Consider this Reading Class: Mrs. Owen frequently integrates the visual arts into her literature lessons. While reading Of Mice and Men, she brought in a painting that featured some jagged shapes and muted colors. She asked students to work in small groups to analyze the imagery of their reading and compare it to the artwork. Students began discussing how the imagery reflected tension and isolation, and used evidence from their reading to make their arguments. Later in the semester, she reversed the analysis process. Students completed their reading of the book To Kill a Mockingbird. As part of her lesson activities, she required students to make a sketch or painting that reflected a theme from the book. Students presented their artwork and their analysis to the class. By incorporating some visual art activities into her lessons, Ms. Owens noticed that her students’ reasoning skills were improved. Their confidence also grew as they gained practice in engaging in analytical discussions through the integration of art.

Art and Creativity

Creativity is not limited to artistic talent. It is a cognitive skill that can be developed through practice. The visual arts strengthen both divergent thinking (generating multiple ideas) and convergent thinking (narrowing ideas to one solution).

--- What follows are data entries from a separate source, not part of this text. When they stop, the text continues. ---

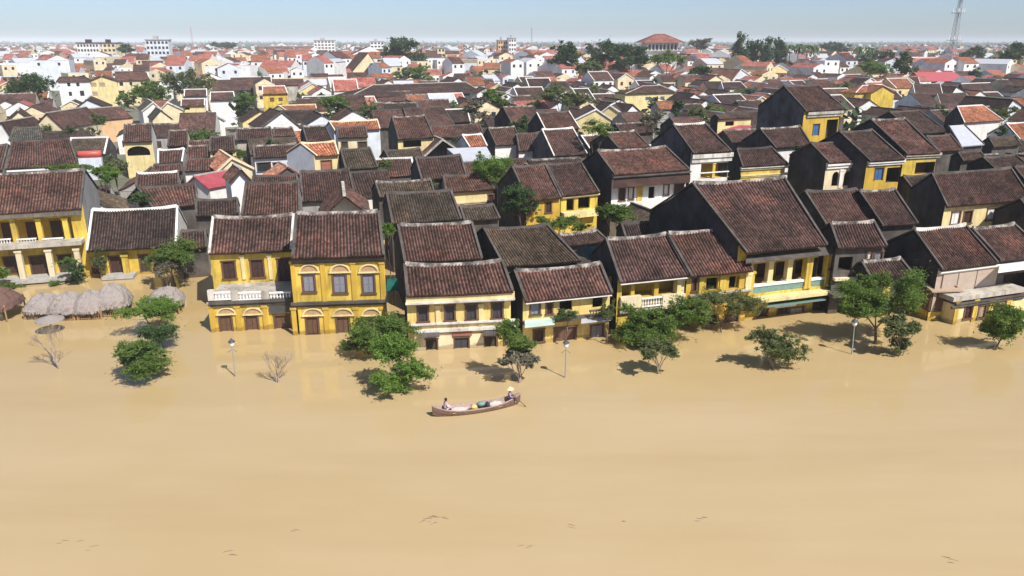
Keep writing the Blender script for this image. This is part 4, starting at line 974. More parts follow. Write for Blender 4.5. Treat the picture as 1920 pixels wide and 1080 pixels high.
    ((W, 126, 155, 132, 162, 'glass_dark'), (W, 143, 155, 149, 162, 'glass_dark'), (W, 129, 172, 135, 180, 'glass_dark'), (W, 150, 170, 158, 180, 'glass_dark')), dict(hip=True, ridge='tile_red', pitch=24)),
 ('plum roofed school wing right of the cream gable', (215, 135), (272, 134), (218, 152), (280, 150), 8.6, Rd, 'cream', 'white', ((W, 224, 154, 231, 161, 'glass_dark'), (W, 223, 170, 233, 177, 'glass_dark'), (W, 243, 154, 248, 160, 'glass_dark')), dict(ridge='tile_red')),
 ('long low plum roof above the left dark tree', (45, 121), (126, 120), (40, 129), (128, 128), 7.0, Rd, 'white', 'white', ((W, 53, 131, 57, 134, 'glass_dark'), (W, 100, 130, 104, 133, 'glass_dark')), dict(hip=True, ridge='tile_red')),
 ('peach roofed terrace at the left edge above the tree', (-40, 138), (36, 137), (-44, 148), (40, 146), 5.0, Or, 'peach', 'peach', (), {}),
 ('yellow house with blue shuttered windows and dark hip roof', (1206, 162), (1238, 160), (1186, 177), (1254, 172), 7.0, Dk, 'yellow_pale', 'yellow_pale',
    ((W, 1210, 182, 1219, 188, 'blue_door'), (W, 1224, 182, 1232, 188, 'blue_door'), (W, 1238, 181, 1246, 187, 'blue_door')), dict(hip=True, ridge='stone_pale')),
 ('brick orange roof in front of the blue shuttered yellow house', (1230, 191), (1262, 190), (1238, 206), (1266, 204), 5.0, Or, 'grey', 'grey', (), {}),
 ('crimson roofed yellow shop in the middle distance', (1092, 138), (1138, 138), (1090, 146), (1140, 145), 6.6, 'metal_crimson', 'yellow', 'brick_red', ((W, 1112, 150, 1120, 155, 'wood_dark'),), dict(ridge='none', verge='none', lod=0, pitch=20)),
 ('dark roof with white verges behind the flowering shrubs', (992, 147), (1026, 147), (996, 154), (1028, 154), 6.0, Dk, 'stone_dark', 'grey', (), dict(verge='white', ridge='white')),
 ('dark roof with white outline above a lime green shrub', (1352, 154), (1388, 153), (1360, 167), (1396, 165), 7.0, Dk, 'white_clean', 'white_blue', (), dict(verge='white', ridge='white', maxskew=0.6)),
 ('yellow tower house with roof terrace left of the palms', (1618, 161), (1652, 159), (1606, 174), (1680, 171), 8.0, Or, 'yellow', 'yellow', ((W, 1638, 182, 1643, 188, 'wood_brown'), (W, 1612, 182, 1620, 188, 'white')), dict(hip=True, ridge='white')),
 ('cream house with stepped red roofs on the right', (1545, 138), (1572, 137), (1540, 146), (1576, 145), 6.4, Or, 'yellow_pale', 'yellow_pale', (), dict(verge='white', ridge='white')),
 ('cream house with red roof left of the dark conifer', (1580, 140), (1614, 139), (1578, 146), (1618, 145), 6.0, Or, 'yellow_pale', 'yellow_pale', (), dict(verge='white', ridge='white')),
 ('dark brown roof with broad white verge on the right', (1692, 146), (1726, 144), (1684, 160), (1722, 158), 6.6, Dk, 'stone_dark', 'white', (), dict(maxskew=0.9, verge='white')),
 ('large dark roof with white sweeping verge on the right', (1738, 159), (1788, 156), (1716, 180), (1768, 178), 6.8, Dk, 'stone_dark', 'white', ((W, 1724, 184, 1730, 194, 'wood_dark'), (W, 1740, 186, 1746, 196, 'wood_dark')), dict(maxskew=0.9, verge='white')),
 ('low dark roof right of the sweeping white verge', (1784, 176), (1830, 173), (1764, 196), (1818, 193), 5.6, Dk, 'stone_dark', 'white', (), dict(maxskew=0.9, verge='stone_pale')),
 ('dark roof with black gable triangle and white ridge on the right', (1840, 156), (1880, 154), (1824, 176), (1850, 172), 6.2, Dk, 'stone_dark', 'mould', (), dict(maxskew=0.9, ridge='white')),
 ('wide crimson hall roof on the right', (1732, 136), (1832, 134), (1728, 153), (1806, 152), 6.2, 'metal_red', 'brick_red', 'brick_red', (), dict(lod=0, pitch=22, ridge='none', verge='none')),
 ('long red school roof with white ridge on the right', (1716, 108), (1794, 107), (1714, 119), (1806, 116), 8.0, 'tile_pink', 'cream', 'cream', ((W, 1724, 122, 1729, 128, 'glass_dark'), (W, 1733, 122, 1739, 128, 'glass_dark')), dict(ridge='white', verge='none')),
 ('long pink roof left of the lattice mast', (1660, 86), (1760, 87), (1650, 93), (1758, 94), 8.5, 'tile_pink', 'cream', 'cream', (), dict(ridge='white', verge='none')),
 ('pink roofed hall right of the palms', (1532, 97), (1598, 96), (1530, 106), (1600, 105), 8.0, 'tile_pink', 'white', 'white', (), dict(ridge='none', verge='none')),
 ('grand long hall with red roof below the pavilion', (1300, 100), (1378, 99), (1290, 109), (1380, 107), 8.5, 'tile_pink', 'cream', 'cream', (), dict(ridge='white', verge='white')),
 ('plum roof strip behind the grand long hall', (1290, 90), (1392, 92), (1276, 97), (1396, 98), 9.5, Rd, 'cream', 'cream', (), dict(ridge='none', verge='none')),
 ('long market hall with plum roof on the far left horizon', (500, 87), (608, 86), (478, 97), (618, 96), 8.5, Rd, 'white', 'white', (), dict(ridge='white', verge='none', pitch=22)),
]
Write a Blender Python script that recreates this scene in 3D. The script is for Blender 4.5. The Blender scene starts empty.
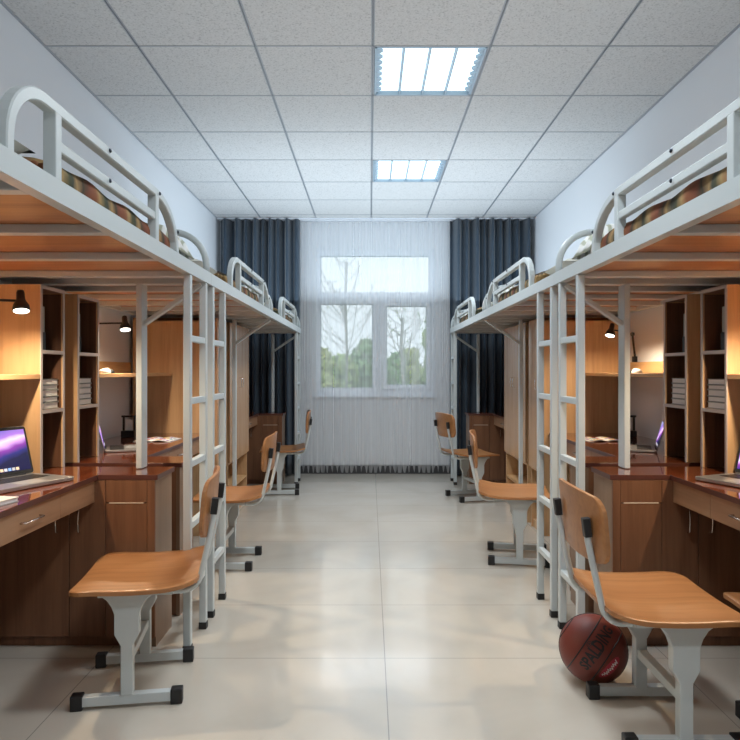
import bpy, bmesh, math, random
from mathutils import Vector, Matrix
from math import sin, cos, pi, radians, sqrt
random.seed(7)
S = bpy.context.scene
C = S.collection

# ------------------------------------------------------------------ camera
CX = -0.06
cam_d = bpy.data.cameras.new('camera'); cam = bpy.data.objects.new('camera', cam_d); C.objects.link(cam)
cam_d.sensor_width = 36; cam_d.lens = 36*649/740; cam_d.clip_start = .02; cam_d.clip_end = 300
cam_d.shift_y = 1/740
cam.location = (CX, 0, 1.2); cam.rotation_euler = (pi/2, 0, 0)
S.camera = cam
# ------------------------------------------------------------------ world, exposure
w = bpy.data.worlds.new('sky'); S.world = w; w.use_nodes = True
bg = w.node_tree.nodes['Background']; bg.inputs[0].default_value = (.80, .925, 1, 1); bg.inputs[1].default_value = 1.3
S.view_settings.view_transform = 'Standard'; S.view_settings.look = 'None'
S.view_settings.exposure = 0.0; S.view_settings.gamma = 1; S.view_settings.use_curve_mapping = False
S.cycles.use_denoising = True
S.cycles.max_bounces = 10; S.cycles.transparent_max_bounces = 16
S.cycles.sample_clamp_indirect = 6
LAMP_E = 1.2        # ceiling fixtures
TROF_E = 125         # their downward light
DAY_E = 100         # daylight area at the window
SPOT_E = 27.0        # desk lamps
def area(name, loc, rot, sx, sy, e, col):
    l = bpy.data.lights.new(name, 'AREA'); l.shape = 'RECTANGLE'; l.size = sx; l.size_y = sy; l.energy = e; l.color = col
    o = bpy.data.objects.new(name, l); C.objects.link(o); o.location = loc; o.rotation_euler = rot
    return o
day = area('daylight', (0, 9.6, 4.6), (radians(-72), 0, 0), 3.4, 3.2, DAY_E, (.78, .88, 1))
# added fill lamps in mid-air, facing up to brighten ceiling and upper walls
area('fill_up_window_end', (0, 6.1, 2.0), (pi, 0, 0), 3.3, 2.6, 49, (.70, .86, 1))
area('fill_up_room', (0, 1.7, 2.0), (pi, 0, 0), 3.3, 5.0, 22, (.82, .91, 1))
H = 2.95; WX = 1.817; WY = 7.6; YB = -2.0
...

These thinking processes support problem-solving, innovation, and academic reasoning. By practicing creative expression, students improve their ability to form associations and connect new information to prior knowledge.

Consider this English Class: Mr. Pederson utilizes a “circles creativity exercise” every morning as his ice breaker in the fall semester. The exercise asks students to generate images using one or more circles within a worksheet. Typically, the test involves individuals being provided with 30 circles, with the exercise completed within a time constraint. Some days, he asks students to draw a different image in each of the 30 circles he provides within the 3-minute warm-up time. Other times, he is more specific, providing a prompt on the board like “draw images that represent the character’s mood in chapter 2”. He reviews the images students have drawn and points out creative elements of different drawings as he circles the room and checks in. Mr. Pederson enjoys providing this activity to his students daily because he notices that as the semester progresses, more images within each circle are generated. At the beginning of the year, only an average of 8 circles were completed with a drawing in the 3-minute time frame. But at the end of the semester, many students had drawn 20-25 images within each circle, and students’ descriptions in their essays became more robust and creative, too. Mr. Pederson enjoys using this visual art activity to help strengthen creativity in his students and ultimately help them accelerate in their academic progress.

How Art Benefits Students

Integrating visual arts into instruction creates a more engaging, joyful, and inclusive learning environment. Students are more active, more motivated, and more likely to engage deeply with content when learning includes hands-on, creative elements.

Art also:

  • Encourages open-mindedness by exposing students to different cultures and perspectives
  • Allows students to express ideas in multiple ways
  • Supports social-emotional development through self-expression and exploration
  • Promotes individuality while strengthening respect for diverse viewpoints

 

Why Art Integration Benefits Teachers Too

Art integration not only supports students but it can benefit you as a teacher as well.

It can:

  • Improve classroom culture and student engagement
  • Reduce disruptive behavior by channeling energy into creative work
  • Strengthen teacher-student relationships
  • Enhance lesson planning through cross-curricular connections
  • Increase teacher satisfaction and reduce burnout by making teaching more dynamic and fulfilling

By incorporating visual arts, teachers often find themselves more engaged in their own practice and more connected to their students.

Final Thought

Visual arts are not an “extra” or an enrichment, but they are a powerful instructional tool that strengthens memory, reasoning, creativity, engagement, and emotional connection to learning.
When integrated thoughtfully, art helps students think more deeply, remember more effectively, and express understanding more meaningfully.